Bu kadar geç gelmelerinin sebebi Loreal’in her ülke yüzünü farklı davetlere çağırması. Benin anlamadığım Hülya Avşar Chopard’a gelirken Türk basınında ortalık yıkılıyor da, Cansu ve Saadet Loreal’a gelirken neden aynı şey olmuyor? Neyse, Toronto’dan sonra yakın gelecekte Saadet Işıl Aksoy’un filmiyle Cannes’da da kırmızı halıya çıkacağına da inanıyorum ben.
Yine mi Tarkan?
Cannes gecelerinde o parti senin bu parti benim akarken Carlton’un barına da yolumuz düştü.
Davetiyesiz girilebilecek ve geç saate kadar eğlenebilecek en güzel yerlerden burası.
İçerisi tıklım tıklım...
Derken Tarkan “Yakalarsam muck muck” demeye başladı.
Eskiden olsa şaşırırdık, gururla anlatırdık, artık alıştık her yerde Tarkan çalmasına birbirimize dönüp sadece “Yine mi Tarkan” dedik...
Bulgari partisi
Bu yıl Elizabeth Taylor ve Richard Burton’ın 1963 yapımı efsane filmi Kleopatra’nın 60. yılı... Filmin yapım şirketi ve Bulgari filmi yenileyerek Cannes’da gösterdi ve ardından bir parti verdi.

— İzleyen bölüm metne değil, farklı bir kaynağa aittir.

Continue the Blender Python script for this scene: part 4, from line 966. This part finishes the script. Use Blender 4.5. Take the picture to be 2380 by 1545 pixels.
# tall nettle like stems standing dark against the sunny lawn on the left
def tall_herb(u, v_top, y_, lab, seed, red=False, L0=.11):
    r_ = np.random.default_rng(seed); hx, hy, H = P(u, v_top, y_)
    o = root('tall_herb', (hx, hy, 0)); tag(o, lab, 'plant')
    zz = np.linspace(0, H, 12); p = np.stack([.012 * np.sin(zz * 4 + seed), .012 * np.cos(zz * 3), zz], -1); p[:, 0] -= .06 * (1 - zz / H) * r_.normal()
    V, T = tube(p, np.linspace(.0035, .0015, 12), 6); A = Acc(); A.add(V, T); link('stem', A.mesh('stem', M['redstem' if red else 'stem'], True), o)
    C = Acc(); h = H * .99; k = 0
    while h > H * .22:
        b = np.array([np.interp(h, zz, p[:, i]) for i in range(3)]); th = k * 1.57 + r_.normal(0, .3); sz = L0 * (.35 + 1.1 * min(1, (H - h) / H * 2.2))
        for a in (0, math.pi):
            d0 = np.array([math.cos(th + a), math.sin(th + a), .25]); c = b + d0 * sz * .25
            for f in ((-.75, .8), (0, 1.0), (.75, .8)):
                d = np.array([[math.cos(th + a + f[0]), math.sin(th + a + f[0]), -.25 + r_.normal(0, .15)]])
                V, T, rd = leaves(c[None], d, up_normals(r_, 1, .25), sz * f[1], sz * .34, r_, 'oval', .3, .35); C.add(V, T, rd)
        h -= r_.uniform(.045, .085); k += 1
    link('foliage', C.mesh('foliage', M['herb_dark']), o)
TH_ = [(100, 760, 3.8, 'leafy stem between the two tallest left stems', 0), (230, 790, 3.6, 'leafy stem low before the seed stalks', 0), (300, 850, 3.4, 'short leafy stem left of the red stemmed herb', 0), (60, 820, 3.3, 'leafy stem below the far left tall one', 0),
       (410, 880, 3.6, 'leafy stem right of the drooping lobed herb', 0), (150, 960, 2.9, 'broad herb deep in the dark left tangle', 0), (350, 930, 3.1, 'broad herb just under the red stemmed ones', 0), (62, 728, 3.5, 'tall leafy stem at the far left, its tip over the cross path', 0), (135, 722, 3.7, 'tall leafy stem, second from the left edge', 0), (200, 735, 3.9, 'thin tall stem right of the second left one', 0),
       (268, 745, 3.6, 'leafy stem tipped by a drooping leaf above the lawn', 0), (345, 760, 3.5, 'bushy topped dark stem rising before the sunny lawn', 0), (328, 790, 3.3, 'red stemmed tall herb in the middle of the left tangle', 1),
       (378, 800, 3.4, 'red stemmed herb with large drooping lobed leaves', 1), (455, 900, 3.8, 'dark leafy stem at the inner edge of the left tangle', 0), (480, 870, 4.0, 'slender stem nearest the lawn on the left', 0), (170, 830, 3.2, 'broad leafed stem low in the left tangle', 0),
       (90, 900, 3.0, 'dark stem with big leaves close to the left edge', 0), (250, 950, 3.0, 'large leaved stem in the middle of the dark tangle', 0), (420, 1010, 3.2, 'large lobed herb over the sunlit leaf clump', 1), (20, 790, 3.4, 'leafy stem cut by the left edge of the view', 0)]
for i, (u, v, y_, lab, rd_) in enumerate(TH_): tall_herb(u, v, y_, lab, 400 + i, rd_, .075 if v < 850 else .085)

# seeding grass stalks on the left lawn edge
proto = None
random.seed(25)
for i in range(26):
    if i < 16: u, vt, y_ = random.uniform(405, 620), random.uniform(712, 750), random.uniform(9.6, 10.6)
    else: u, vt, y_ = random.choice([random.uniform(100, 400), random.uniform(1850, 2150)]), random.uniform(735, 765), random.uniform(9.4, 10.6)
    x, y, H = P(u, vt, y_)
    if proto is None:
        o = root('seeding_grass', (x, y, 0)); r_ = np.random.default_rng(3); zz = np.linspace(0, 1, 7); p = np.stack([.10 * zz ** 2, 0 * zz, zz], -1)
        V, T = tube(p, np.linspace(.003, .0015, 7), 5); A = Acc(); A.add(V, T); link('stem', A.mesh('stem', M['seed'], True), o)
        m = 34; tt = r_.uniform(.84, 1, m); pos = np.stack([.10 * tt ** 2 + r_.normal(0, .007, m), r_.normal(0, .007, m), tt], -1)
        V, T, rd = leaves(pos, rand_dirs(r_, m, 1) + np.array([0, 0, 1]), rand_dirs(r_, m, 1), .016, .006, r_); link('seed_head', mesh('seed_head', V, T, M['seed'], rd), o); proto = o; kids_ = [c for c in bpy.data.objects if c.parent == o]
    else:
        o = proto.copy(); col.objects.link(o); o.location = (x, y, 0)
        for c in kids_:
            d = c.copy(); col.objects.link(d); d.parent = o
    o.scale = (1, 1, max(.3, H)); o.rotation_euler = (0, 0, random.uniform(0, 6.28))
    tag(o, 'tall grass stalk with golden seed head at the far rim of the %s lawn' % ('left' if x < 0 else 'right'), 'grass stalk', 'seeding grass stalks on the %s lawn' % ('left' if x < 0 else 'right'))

O filmde Elizabeth Taylor’ın kullandığı paha biçilmez Bulgari takılar, el aynaları, kıyafetler sergilendi partide.
Belçim Bilgin’le gidecektik partiye ancak onun yemeği uzun sürünce tek başıma katıldım.
Cannes’ı en iyi gören yerlerden birinde Marriot’un çatısındaki partiye Cleopatra konsepti hakimdi.

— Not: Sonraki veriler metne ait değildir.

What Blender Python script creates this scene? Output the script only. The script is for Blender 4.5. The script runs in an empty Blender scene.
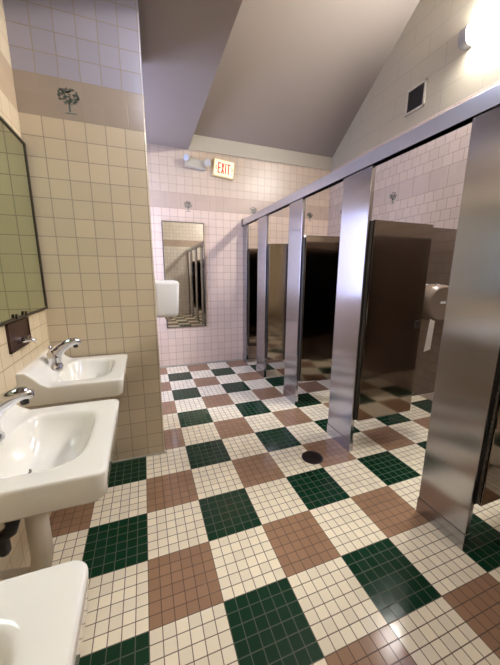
import bpy, bmesh, math, random
from mathutils import Vector, Matrix
random.seed(7)
C = bpy.context.scene.collection
S = 0.305                      # one floor square (a foot of 6 x 6 mosaic tiles)
PI = math.pi

# ------------------------------------------------------------------ node helpers
class NB:
    def __init__(self, name):
        self.mat = bpy.data.materials.new(name); self.mat.use_nodes = True
        self.nt = self.mat.node_tree
        self.b = self.nt.nodes['Principled BSDF']
    def node(self, t, **kw):
        n = self.nt.nodes.new(t)
        for k, v in kw.items(): setattr(n, k, v)
        return n
    def put(self, sock, v):
        if hasattr(v, 'is_output') or isinstance(v, bpy.types.NodeSocket): self.nt.links.new(v, sock)
        else: sock.default_value = v
    def m(self, op, a, b=None, c=None):
        n = self.node('ShaderNodeMath', operation=op)
        self.put(n.inputs[0], a)
        if b is not None: self.put(n.inputs[1], b)
        if c is not None: self.put(n.inputs[2], c)
        return n.outputs[0]
    def pos(self):
        g = self.node('ShaderNodeNewGeometry'); s = self.node('ShaderNodeSeparateXYZ')
        self.nt.links.new(g.outputs['Position'], s.inputs[0])
        return s.outputs
    def mix(self, f, a, b):
        n = self.node('ShaderNodeMix', data_type='RGBA')
        self.put(n.inputs[0], f)
        self.put(n.inputs[6], col4(a)); self.put(n.inputs[7], col4(b))
        return n.outputs[2]
    def comb(self, x, y, z=0.0):
        n = self.node('ShaderNodeCombineXYZ')
        for s, v in zip(n.inputs, (x, y, z)): self.put(s, v)
        return n.outputs[0]
    def noise(self, vec, scale, detail=2.0):
        n = self.node('ShaderNodeTexNoise'); self.put(n.inputs['Vector'], vec)
        n.inputs['Scale'].default_value = scale; n.inputs['Detail'].default_value = detail
        return n.outputs['Fac']
    def white(self, vec):
        n = self.node('ShaderNodeTexWhiteNoise', noise_dimensions='3D'); self.put(n.inputs['Vector'], vec)
        return n.outputs['Value']
    def bump(self, h, strength=0.3, dist=0.002):
        n = self.node('ShaderNodeBump'); n.inputs['Strength'].default_value = strength
        n.inputs['Distance'].default_value = dist; self.put(n.inputs['Height'], h)
        self.nt.links.new(n.outputs[0], self.b.inputs['Normal'])
    def scale_col(self, colour, f):
        n = self.node('ShaderNodeVectorMath', operation='SCALE')
        self.put(n.inputs[0], colour); self.put(n.inputs['Scale'], f)
        return n.outputs[0]
    def setp(self, **kw):
        for k, v in kw.items(): self.put(self.b.inputs[k.replace('_', ' ')], v)
        return self.mat
def col4(a):
    if isinstance(a, (tuple, list)): return (*a[:3], 1.0)
    return a
def srgb(r, g, b):
    f = lambda c: (c/255/12.92 if c/255 <= .04045 else ((c/255+.055)/1.055)**2.4)
    return (f(r), f(g), f(b))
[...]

Bu arada Bulgari’nin eylül ayında İstanbul’da ilk mağazasını açacağını da öğrendim. Zorlu Center’da açılacakmış mağaza...
Sessiz’in uzun metrajı geliyor
İki yıl önce tam burada Yılmaz’la fotoğraf çektirmiştik dedim. “Bilmez miyim” dedi Belçim Bilgin... Sorunca söyledi... Akil insanlar arasında olmaktan ilk başta çok memnun değilmiş ama çalışmalar sürdükçe iyi ki yer almışım bu işte demeye başlamış Yılmaz Erdoğan...
Cannes’da sürekli görüşme yaptı Belçim. Hem Kelebeğin Rüyası’nın başka ülkelere satışı hem de kendi projeleriyle ilgili.
Yapımcılar, yönetmenlerle görüştü. Geçen yıl Cannes’da “Sessiz” filmiyle en iyi kısa film ödülünü kazanmışlardı.
O filmin yönetmeni Rezan Yeşilbaş ve Belçim Bilgin’le sohbet ederken Sessiz filminin uzun metrajlısını çekeceklerini öğrendim.
Sessiz’in uzun versiyonunda yine Belçim rol olacak... Rezan “Ben her filmimde küçük de olsa rol almasını istiyorum Blçim’in, o benim uğurum oldu” dedi.